Le parti de gauche a toutefois annoncé avoir essuyé un refus de Mme Braun-Pivet au motif qu'il "n'y a pas de minute de silence pour des cas individuels", a rapporté Aurélie Trouvé, députée LFI (Seine-Saint-Denis).

La question a été soulevée en conférence des présidents, mais n'a pas recueilli de majorité de voix selon une source parlementaire, qui souligne que cette instance a décidé fin janvier "de ne plus faire de minutes de silence pour des cas individuels".

"On n'est pas sur un cas individuel, on est sur un meurtre islamophobe, sur un climat islamophobe dans le pays, et ne pas rendre hommage à Aboubakar Cissé est une très grave faute politique", a déploré le député LFI Thomas Portes.

Le premier secrétaire du Parti socialiste, Olivier Faure, s'est dit sur X "scandalisé par le refus de Yaël Braun-Pivet d'accorder une minute de silence en hommage à Aboubakar Cissé". "Cet hommage républicain doit être rendu dans l'hémicycle", a abondé sur le même réseau social le patron des députés PS Boris Vallaud.

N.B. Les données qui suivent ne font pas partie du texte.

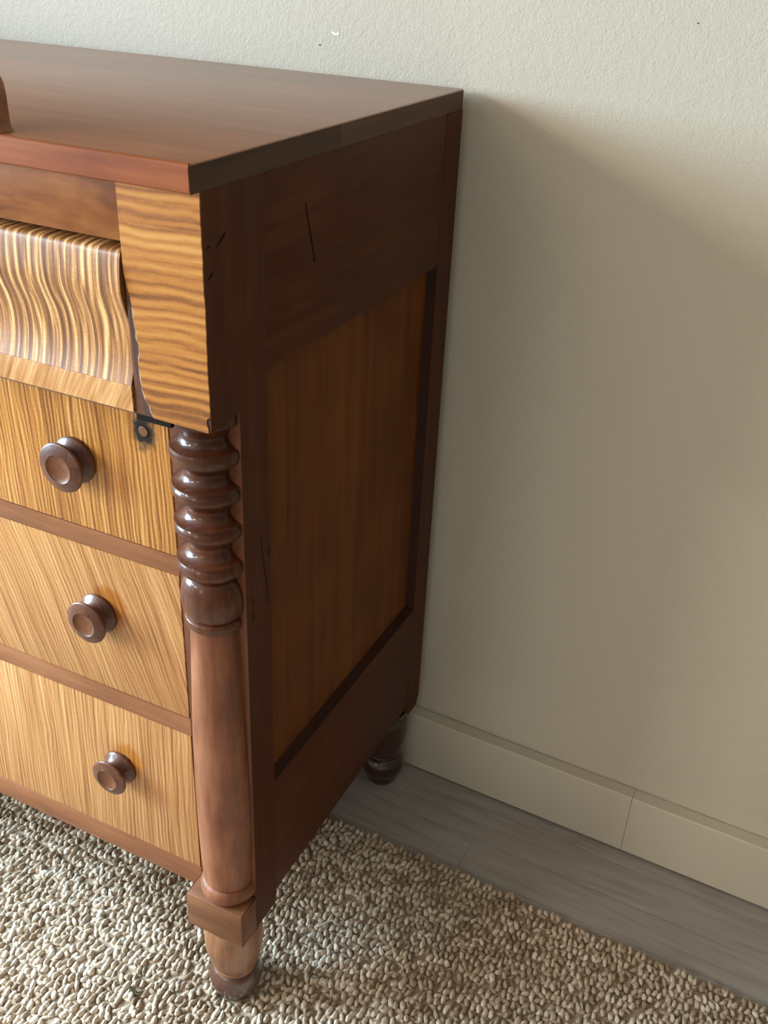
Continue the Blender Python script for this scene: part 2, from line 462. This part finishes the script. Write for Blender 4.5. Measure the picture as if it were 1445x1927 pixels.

Benjamin Lucas, porte-parole du groupe écologiste, a lui-aussi regretté l'absence de cette minute de silence qui "aurait été un bon signal" envers "nos compatriotes musulmans qui sont insultés, injuriés en permanence".

Une décision également "vivement regrettée" par Stéphane Peu, chef du groupe communiste à l'Assemblée nationale. Son groupe posera mardi après-midi une question au gouvernement sur le meurtre d'Aboubakar Cissé.

Réunis autour de membres de la famille d'Aboubakar Cissé, mardi à l'Assemblée nationale, plusieurs leaders de gauche dont Olivier Faure et l'écologiste Marine Tondelier, ont insisté pour que cette minute de silence puisse avoir lieu.